La semana pasada fue publicada en LA PRENSA la información acerca de un estudio de la fundación estadounidense Freedon House, en la cual se califica al régimen de Daniel Ortega como un “autoritarismo moderno”.
“Ruptura de la democracia. Metas, estrategias y métodos del autoritarismo moderno”, se titula el estudio de Freedom House que motivó una intensa discusión en los círculos políticos y los escasos espacios de debate público que quedan en el país.
Inclusive dirigentes del partido orteguista se involucraron en la discusión, pero lamentablemente no lo hicieron constructivamente. Echando mano de los obsoletos argumentos de la Guerra Fría, descalificaron a la institución no gubernamental estadounidense, porque según ellos es una pantalla de la CIA. Con esa misma acusación —ser de la CÍA— se justificaba durante la revolución sandinista la represión contra todas las personas que se atrevían a disentir y oponerse a aquella cruda dictadura, que era más militarista y totalitaria que revolucionaria.
Según reconocen los politólogos, el lenguaje político está lleno de ambigüedades y subjetivismos. Por eso es que muchas palabras usuales en la política —como por ejemplo, democracia y dictadura— tienen más de un significado y presentan, por lo mismo, dificultades de definición.
Eso explica que regímenes o sistemas de gobierno no democráticos que básicamente son iguales, y en todo caso muy parecidos, como el de Daniel Ortega en Nicaragua, de Nicolás Maduro en Venezuela, de Rafael Correa (y ahora Lenín Moreno) en Ecuador, y de Evo Morales en Bolivia, sean llamados de distintas maneras.
Regímenes autoritarios, dictaduras de mediana o baja intensidad, dictablandas, gobiernos iliberales, autoritarismo moderno, son, entre otros, los diversos nombres que los investigadores y comentaristas políticos ponen a esos gobiernos, en lo que a veces parecieran actos de malabarismo político según algunos críticos.
Pero la verdad es que no hay dónde ni cómo perderse. Si el sistema político de un país se basa en la regla de la mayoría, o sea que gobierna el que recibe más votos populares en elecciones justas, competitivas y limpias, tenemos allí una democracia. Si además en ese país se garantiza la participación ciudadana, existe una sociedad civil pujante, hay irrestricta libertad de información y pluralismo de medios de comunicación; la justicia es independiente, los poderes públicos están separados, los funcionarios públicos desde el más encumbrado hasta el más bajo rinden cuentas regularmente; funciona un Estado de Derecho que ofrece garantías jurídicas para todos, y los derechos humanos se respetan como sagrados, entonces no cabe duda de que estamos en presencia de una democracia republicana que, con todos los defectos que pueda tener, es el mejor sistema de gobierno y de vida mientras no se invente uno mejor.

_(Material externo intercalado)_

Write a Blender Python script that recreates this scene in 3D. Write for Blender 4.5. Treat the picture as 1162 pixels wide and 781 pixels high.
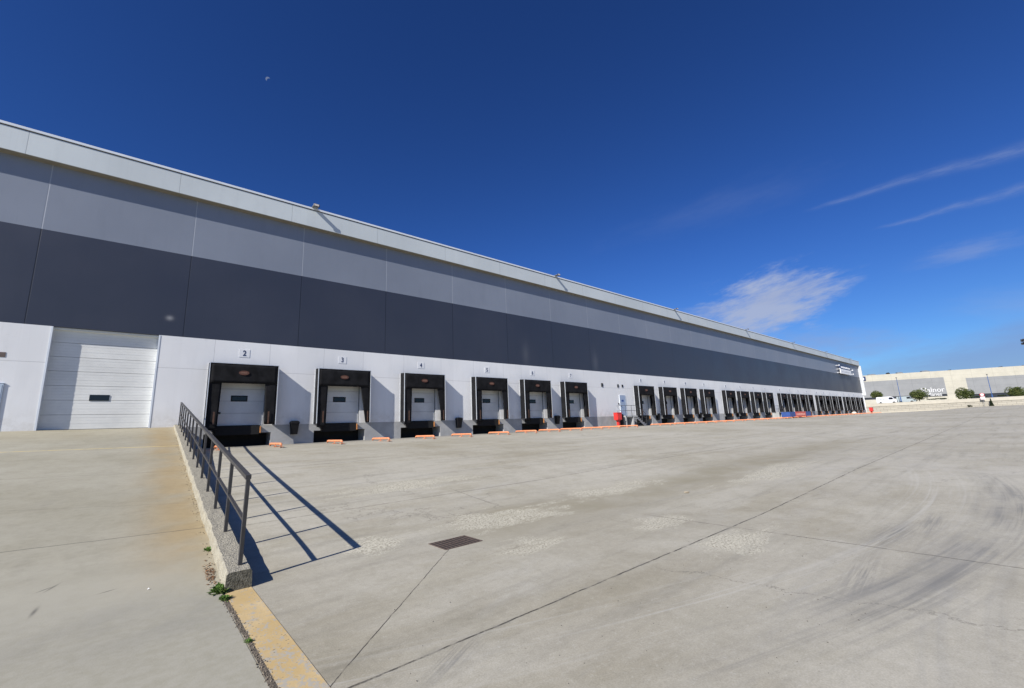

Pero donde no hay nada de eso, como prácticamente es el caso de Nicaragua y los otros países mencionados, lo que existe es una dictadura, cualquiera que sea el grado y la forma de represión e independientemente de que la economía se maneje bien y el poder dictatorial tenga una buena relación con el gremio empresarial.
Entre dictadura y democracia no hay término medio.